_Job_: Collect all lines containing the word "with" from the data.

_Records from a data source_:
## START
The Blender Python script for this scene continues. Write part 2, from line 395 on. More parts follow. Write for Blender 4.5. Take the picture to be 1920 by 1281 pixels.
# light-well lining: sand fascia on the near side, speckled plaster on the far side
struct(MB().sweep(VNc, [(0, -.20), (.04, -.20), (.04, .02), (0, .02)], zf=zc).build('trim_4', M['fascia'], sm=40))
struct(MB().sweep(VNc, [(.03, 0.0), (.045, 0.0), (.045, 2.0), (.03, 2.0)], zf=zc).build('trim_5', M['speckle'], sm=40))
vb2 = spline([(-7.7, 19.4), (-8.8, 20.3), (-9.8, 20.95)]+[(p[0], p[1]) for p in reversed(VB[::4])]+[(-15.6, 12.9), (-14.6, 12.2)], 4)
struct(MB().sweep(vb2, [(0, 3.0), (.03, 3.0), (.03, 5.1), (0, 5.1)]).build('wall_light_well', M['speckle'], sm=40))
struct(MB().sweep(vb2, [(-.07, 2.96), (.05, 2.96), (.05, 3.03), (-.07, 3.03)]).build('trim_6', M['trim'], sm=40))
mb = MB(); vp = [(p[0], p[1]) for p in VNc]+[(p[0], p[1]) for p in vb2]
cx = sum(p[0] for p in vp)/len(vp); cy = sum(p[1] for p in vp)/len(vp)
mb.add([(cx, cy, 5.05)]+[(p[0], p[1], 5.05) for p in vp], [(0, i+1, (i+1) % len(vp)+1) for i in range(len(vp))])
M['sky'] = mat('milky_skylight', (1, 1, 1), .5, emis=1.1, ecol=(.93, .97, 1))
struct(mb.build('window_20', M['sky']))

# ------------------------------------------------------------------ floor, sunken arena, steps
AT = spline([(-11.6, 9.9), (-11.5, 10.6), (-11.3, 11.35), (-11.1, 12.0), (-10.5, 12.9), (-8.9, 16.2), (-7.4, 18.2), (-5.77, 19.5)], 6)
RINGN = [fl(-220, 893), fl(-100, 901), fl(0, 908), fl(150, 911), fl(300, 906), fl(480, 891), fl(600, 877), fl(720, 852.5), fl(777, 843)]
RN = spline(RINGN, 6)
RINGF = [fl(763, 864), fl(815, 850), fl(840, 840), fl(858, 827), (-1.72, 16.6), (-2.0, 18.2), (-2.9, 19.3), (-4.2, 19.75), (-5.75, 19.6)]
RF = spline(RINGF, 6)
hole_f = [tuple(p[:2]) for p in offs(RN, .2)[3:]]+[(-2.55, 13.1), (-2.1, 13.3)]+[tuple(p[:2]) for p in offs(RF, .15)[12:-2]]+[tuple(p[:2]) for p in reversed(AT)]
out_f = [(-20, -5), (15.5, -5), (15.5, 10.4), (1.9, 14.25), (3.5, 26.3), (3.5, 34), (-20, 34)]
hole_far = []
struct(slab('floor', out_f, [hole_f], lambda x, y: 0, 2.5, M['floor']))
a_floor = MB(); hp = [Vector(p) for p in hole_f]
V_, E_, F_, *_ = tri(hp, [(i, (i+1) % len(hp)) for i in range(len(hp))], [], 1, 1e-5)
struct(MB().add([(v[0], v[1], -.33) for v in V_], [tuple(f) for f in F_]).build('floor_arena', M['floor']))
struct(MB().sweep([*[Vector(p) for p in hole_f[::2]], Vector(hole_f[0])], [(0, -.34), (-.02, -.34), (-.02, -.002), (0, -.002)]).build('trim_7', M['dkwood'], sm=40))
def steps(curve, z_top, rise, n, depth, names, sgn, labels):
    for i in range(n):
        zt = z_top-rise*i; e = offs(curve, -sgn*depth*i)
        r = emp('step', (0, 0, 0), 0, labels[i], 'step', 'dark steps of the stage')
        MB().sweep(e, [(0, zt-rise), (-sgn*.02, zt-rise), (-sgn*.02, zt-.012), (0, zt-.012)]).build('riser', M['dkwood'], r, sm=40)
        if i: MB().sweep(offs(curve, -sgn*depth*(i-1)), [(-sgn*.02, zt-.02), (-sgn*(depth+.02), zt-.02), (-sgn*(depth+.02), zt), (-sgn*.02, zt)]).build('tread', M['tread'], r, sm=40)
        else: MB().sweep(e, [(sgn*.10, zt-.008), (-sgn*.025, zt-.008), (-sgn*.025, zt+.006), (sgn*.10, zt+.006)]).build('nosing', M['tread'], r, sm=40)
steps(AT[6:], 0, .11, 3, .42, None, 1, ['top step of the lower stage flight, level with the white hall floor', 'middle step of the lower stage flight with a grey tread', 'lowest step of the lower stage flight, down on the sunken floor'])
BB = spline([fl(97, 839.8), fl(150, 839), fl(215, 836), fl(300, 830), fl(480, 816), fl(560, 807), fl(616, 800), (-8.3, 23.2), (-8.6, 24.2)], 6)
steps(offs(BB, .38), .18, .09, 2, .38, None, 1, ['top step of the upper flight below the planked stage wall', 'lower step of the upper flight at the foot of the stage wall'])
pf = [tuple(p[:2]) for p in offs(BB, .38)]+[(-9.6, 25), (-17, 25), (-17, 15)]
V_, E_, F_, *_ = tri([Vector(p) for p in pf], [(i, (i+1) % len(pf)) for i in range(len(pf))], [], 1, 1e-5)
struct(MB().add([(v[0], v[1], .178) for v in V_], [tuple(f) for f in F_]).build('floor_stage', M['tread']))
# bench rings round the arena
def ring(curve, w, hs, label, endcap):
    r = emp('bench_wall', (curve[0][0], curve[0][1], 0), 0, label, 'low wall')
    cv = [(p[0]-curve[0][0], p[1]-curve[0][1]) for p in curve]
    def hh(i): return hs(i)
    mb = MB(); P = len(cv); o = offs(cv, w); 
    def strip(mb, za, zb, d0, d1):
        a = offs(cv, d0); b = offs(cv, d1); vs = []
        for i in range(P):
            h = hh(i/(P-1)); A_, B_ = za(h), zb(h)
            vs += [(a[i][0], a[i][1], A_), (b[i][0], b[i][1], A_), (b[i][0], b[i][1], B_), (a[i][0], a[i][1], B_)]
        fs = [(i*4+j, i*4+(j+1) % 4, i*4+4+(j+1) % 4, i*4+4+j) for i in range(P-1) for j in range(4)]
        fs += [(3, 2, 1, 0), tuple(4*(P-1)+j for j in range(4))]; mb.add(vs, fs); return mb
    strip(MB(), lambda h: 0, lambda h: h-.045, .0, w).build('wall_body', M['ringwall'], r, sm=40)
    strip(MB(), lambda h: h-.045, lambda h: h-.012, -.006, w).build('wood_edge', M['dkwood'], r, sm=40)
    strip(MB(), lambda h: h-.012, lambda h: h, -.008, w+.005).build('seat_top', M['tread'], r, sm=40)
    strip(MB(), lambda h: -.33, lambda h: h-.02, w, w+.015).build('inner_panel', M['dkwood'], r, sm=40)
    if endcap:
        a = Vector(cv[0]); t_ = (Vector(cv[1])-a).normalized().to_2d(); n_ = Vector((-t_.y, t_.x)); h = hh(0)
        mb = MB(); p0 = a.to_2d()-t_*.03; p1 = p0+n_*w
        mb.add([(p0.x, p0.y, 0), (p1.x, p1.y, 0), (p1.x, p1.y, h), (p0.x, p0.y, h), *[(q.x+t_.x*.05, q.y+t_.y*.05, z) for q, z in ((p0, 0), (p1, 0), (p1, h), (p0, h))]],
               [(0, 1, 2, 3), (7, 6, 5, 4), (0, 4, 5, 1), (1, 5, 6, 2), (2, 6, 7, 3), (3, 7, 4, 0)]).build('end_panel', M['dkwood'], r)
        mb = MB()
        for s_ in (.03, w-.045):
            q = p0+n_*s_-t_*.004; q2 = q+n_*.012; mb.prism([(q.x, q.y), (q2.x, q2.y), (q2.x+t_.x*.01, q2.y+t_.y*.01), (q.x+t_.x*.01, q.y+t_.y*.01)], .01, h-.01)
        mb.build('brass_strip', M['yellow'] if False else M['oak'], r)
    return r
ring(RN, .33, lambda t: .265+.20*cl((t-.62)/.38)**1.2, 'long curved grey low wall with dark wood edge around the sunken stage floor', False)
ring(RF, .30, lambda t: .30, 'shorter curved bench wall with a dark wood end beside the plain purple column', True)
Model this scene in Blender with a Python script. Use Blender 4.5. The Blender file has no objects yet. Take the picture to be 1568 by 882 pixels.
## END
_Solution_:
steps(AT[6:], 0, .11, 3, .42, None, 1, ['top step of the lower stage flight, level with the white hall floor', 'middle step of the lower stage flight with a grey tread', 'lowest step of the lower stage flight, down on the sunken floor'])
ring(RN, .33, lambda t: .265+.20*cl((t-.62)/.38)**1.2, 'long curved grey low wall with dark wood edge around the sunken stage floor', False)
ring(RF, .30, lambda t: .30, 'shorter curved bench wall with a dark wood end beside the plain purple column', True)
Model this scene in Blender with a Python script. Use Blender 4.5. The Blender file has no objects yet. Take the picture to be 1568 by 882 pixels.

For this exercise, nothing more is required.